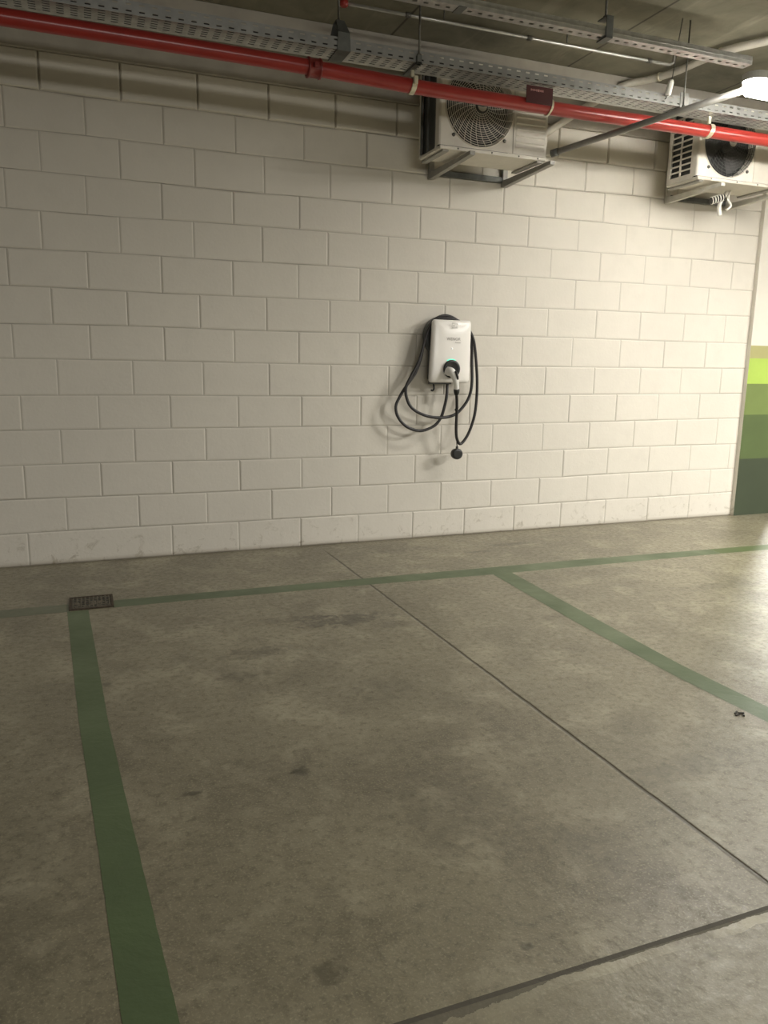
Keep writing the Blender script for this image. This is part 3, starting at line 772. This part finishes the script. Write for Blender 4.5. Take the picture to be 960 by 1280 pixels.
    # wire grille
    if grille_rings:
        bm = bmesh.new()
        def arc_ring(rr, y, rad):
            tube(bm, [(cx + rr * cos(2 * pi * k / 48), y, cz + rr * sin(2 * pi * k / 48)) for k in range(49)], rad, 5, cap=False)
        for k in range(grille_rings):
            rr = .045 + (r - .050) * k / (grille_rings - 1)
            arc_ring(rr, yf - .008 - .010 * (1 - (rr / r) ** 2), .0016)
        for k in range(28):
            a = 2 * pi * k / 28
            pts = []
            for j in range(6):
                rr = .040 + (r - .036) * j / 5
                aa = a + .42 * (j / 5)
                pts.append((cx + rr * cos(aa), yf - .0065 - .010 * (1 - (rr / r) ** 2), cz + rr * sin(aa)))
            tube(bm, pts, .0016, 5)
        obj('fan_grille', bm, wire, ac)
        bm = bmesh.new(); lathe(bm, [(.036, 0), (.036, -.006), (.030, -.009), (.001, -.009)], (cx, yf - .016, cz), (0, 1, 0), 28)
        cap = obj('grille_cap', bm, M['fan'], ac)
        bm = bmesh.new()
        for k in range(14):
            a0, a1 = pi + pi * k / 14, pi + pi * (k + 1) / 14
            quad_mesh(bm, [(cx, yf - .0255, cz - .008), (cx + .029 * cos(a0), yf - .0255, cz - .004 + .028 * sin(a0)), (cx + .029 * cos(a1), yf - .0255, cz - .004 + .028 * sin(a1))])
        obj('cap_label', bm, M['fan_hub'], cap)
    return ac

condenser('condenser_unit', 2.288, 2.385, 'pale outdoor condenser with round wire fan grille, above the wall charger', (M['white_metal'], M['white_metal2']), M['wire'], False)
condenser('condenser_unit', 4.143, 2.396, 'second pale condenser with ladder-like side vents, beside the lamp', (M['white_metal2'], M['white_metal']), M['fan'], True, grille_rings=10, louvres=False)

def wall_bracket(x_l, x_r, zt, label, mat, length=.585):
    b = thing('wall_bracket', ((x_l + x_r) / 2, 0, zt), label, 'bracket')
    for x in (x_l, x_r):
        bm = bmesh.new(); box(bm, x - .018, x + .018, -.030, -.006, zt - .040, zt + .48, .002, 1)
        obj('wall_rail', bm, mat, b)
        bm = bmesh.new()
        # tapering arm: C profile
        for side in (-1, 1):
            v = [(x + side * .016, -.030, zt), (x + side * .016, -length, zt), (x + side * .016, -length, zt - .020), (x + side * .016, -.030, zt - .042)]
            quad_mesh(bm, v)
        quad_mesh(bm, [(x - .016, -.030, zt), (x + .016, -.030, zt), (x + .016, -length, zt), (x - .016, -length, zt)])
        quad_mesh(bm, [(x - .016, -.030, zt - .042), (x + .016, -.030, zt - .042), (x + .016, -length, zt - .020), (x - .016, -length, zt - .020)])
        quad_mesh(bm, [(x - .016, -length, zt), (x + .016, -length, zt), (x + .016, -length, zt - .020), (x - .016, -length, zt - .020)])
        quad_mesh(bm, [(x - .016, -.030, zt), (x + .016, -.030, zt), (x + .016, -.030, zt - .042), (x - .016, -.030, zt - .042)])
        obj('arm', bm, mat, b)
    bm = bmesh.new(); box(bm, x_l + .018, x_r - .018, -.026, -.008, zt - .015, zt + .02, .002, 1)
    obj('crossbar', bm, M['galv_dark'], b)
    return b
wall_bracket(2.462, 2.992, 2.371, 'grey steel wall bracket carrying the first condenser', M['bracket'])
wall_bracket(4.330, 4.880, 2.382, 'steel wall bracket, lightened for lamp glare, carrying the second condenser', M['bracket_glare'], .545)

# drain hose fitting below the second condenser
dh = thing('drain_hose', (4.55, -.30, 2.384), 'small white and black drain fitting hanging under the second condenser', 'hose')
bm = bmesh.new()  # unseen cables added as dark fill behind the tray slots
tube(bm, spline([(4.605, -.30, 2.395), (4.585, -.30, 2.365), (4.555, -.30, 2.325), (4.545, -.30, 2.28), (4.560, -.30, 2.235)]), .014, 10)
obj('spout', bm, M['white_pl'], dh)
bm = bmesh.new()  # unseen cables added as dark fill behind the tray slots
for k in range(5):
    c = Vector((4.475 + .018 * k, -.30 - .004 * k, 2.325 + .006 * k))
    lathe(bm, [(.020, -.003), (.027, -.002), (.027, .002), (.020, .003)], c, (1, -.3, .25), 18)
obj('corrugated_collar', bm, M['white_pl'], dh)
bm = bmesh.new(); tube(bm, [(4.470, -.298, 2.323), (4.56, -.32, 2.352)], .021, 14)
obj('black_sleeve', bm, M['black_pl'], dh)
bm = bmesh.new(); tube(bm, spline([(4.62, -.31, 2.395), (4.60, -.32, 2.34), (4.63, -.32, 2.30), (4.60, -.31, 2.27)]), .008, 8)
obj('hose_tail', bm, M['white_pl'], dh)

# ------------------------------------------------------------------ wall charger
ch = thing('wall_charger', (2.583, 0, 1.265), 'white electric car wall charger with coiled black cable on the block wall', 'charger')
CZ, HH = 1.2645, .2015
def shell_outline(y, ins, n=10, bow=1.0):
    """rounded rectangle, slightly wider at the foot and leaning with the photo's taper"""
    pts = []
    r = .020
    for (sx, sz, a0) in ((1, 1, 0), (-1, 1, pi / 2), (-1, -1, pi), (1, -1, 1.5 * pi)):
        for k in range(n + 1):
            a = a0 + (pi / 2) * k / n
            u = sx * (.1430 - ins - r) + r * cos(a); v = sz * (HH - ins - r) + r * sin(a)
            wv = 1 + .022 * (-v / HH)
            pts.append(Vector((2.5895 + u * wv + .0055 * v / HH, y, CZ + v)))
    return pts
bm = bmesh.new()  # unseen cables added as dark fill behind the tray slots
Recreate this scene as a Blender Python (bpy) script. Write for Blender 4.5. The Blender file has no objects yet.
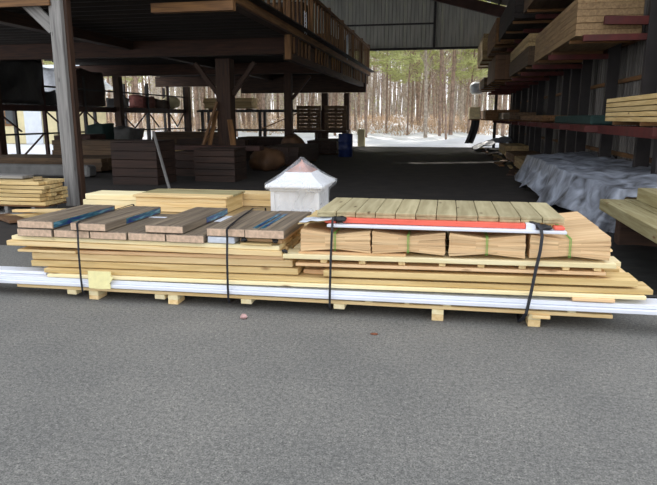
============
Return the listing above word for word, with the pictures removed.

Keep writing the Blender script for this image. This is part 3, starting at line 772. This part finishes the script. Write for Blender 4.5. Take the picture to be 960 by 1280 pixels.
    # wire grille
    if grille_rings:
        bm = bmesh.new()
        def arc_ring(rr, y, rad):
            tube(bm, [(cx + rr * cos(2 * pi * k / 48), y, cz + rr * sin(2 * pi * k / 48)) for k in range(49)], rad, 5, cap=False)
        for k in range(grille_rings):
            rr = .045 + (r - .050) * k / (grille_rings - 1)
            arc_ring(rr, yf - .008 - .010 * (1 - (rr / r) ** 2), .0016)
        for k in range(28):
            a = 2 * pi * k / 28
            pts = []
            for j in range(6):
                rr = .040 + (r - .036) * j / 5
                aa = a + .42 * (j / 5)
                pts.append((cx + rr * cos(aa), yf - .0065 - .010 * (1 - (rr / r) ** 2), cz + rr * sin(aa)))
            tube(bm, pts, .0016, 5)
        obj('fan_grille', bm, wire, ac)
        bm = bmesh.new(); lathe(bm, [(.036, 0), (.036, -.006), (.030, -.009), (.001, -.009)], (cx, yf - .016, cz), (0, 1, 0), 28)
        cap = obj('grille_cap', bm, M['fan'], ac)
        bm = bmesh.new()
        for k in range(14):
            a0, a1 = pi + pi * k / 14, pi + pi * (k + 1) / 14
            quad_mesh(bm, [(cx, yf - .0255, cz - .008), (cx + .029 * cos(a0), yf - .0255, cz - .004 + .028 * sin(a0)), (cx + .029 * cos(a1), yf - .0255, cz - .004 + .028 * sin(a1))])
        obj('cap_label', bm, M['fan_hub'], cap)
    return ac

condenser('condenser_unit', 2.288, 2.385, 'pale outdoor condenser with round wire fan grille, above the wall charger', (M['white_metal'], M['white_metal2']), M['wire'], False)
condenser('condenser_unit', 4.143, 2.396, 'second pale condenser with ladder-like side vents, beside the lamp', (M['white_metal2'], M['white_metal']), M['fan'], True, grille_rings=10, louvres=False)

def wall_bracket(x_l, x_r, zt, label, mat, length=.585):
    b = thing('wall_bracket', ((x_l + x_r) / 2, 0, zt), label, 'bracket')
    for x in (x_l, x_r):
        bm = bmesh.new(); box(bm, x - .018, x + .018, -.030, -.006, zt - .040, zt + .48, .002, 1)
        obj('wall_rail', bm, mat, b)
        bm = bmesh.new()
        # tapering arm: C profile
        for side in (-1, 1):
            v = [(x + side * .016, -.030, zt), (x + side * .016, -length, zt), (x + side * .016, -length, zt - .020), (x + side * .016, -.030, zt - .042)]
            quad_mesh(bm, v)
        quad_mesh(bm, [(x - .016, -.030, zt), (x + .016, -.030, zt), (x + .016, -length, zt), (x - .016, -length, zt)])
        quad_mesh(bm, [(x - .016, -.030, zt - .042), (x + .016, -.030, zt - .042), (x + .016, -length, zt - .020), (x - .016, -length, zt - .020)])
        quad_mesh(bm, [(x - .016, -length, zt), (x + .016, -length, zt), (x + .016, -length, zt - .020), (x - .016, -length, zt - .020)])
        quad_mesh(bm, [(x - .016, -.030, zt), (x + .016, -.030, zt), (x + .016, -.030, zt - .042), (x - .016, -.030, zt - .042)])
        obj('arm', bm, mat, b)
    bm = bmesh.new(); box(bm, x_l + .018, x_r - .018, -.026, -.008, zt - .015, zt + .02, .002, 1)
    obj('crossbar', bm, M['galv_dark'], b)
    return b
wall_bracket(2.462, 2.992, 2.371, 'grey steel wall bracket carrying the first condenser', M['bracket'])
wall_bracket(4.330, 4.880, 2.382, 'steel wall bracket, lightened for lamp glare, carrying the second condenser', M['bracket_glare'], .545)

# drain hose fitting below the second condenser
dh = thing('drain_hose', (4.55, -.30, 2.384), 'small white and black drain fitting hanging under the second condenser', 'hose')
bm = bmesh.new()  # unseen cables added as dark fill behind the tray slots
tube(bm, spline([(4.605, -.30, 2.395), (4.585, -.30, 2.365), (4.555, -.30, 2.325), (4.545, -.30, 2.28), (4.560, -.30, 2.235)]), .014, 10)
obj('spout', bm, M['white_pl'], dh)
bm = bmesh.new()  # unseen cables added as dark fill behind the tray slots
for k in range(5):
    c = Vector((4.475 + .018 * k, -.30 - .004 * k, 2.325 + .006 * k))
    lathe(bm, [(.020, -.003), (.027, -.002), (.027, .002), (.020, .003)], c, (1, -.3, .25), 18)
obj('corrugated_collar', bm, M['white_pl'], dh)
bm = bmesh.new(); tube(bm, [(4.470, -.298, 2.323), (4.56, -.32, 2.352)], .021, 14)
obj('black_sleeve', bm, M['black_pl'], dh)
bm = bmesh.new(); tube(bm, spline([(4.62, -.31, 2.395), (4.60, -.32, 2.34), (4.63, -.32, 2.30), (4.60, -.31, 2.27)]), .008, 8)
obj('hose_tail', bm, M['white_pl'], dh)

# ------------------------------------------------------------------ wall charger
ch = thing('wall_charger', (2.583, 0, 1.265), 'white electric car wall charger with coiled black cable on the block wall', 'charger')
CZ, HH = 1.2645, .2015
def shell_outline(y, ins, n=10, bow=1.0):
    """rounded rectangle, slightly wider at the foot and leaning with the photo's taper"""
    pts = []
    r = .020
    for (sx, sz, a0) in ((1, 1, 0), (-1, 1, pi / 2), (-1, -1, pi), (1, -1, 1.5 * pi)):
        for k in range(n + 1):
            a = a0 + (pi / 2) * k / n
            u = sx * (.1430 - ins - r) + r * cos(a); v = sz * (HH - ins - r) + r * sin(a)
            wv = 1 + .022 * (-v / HH)
            pts.append(Vector((2.5895 + u * wv + .0055 * v / HH, y, CZ + v)))
    return pts
bm = bmesh.new()  # unseen cables added as dark fill behind the tray slots
Recreate this scene as a Blender Python (bpy) script. Write for Blender 4.5. The Blender file has no objects yet.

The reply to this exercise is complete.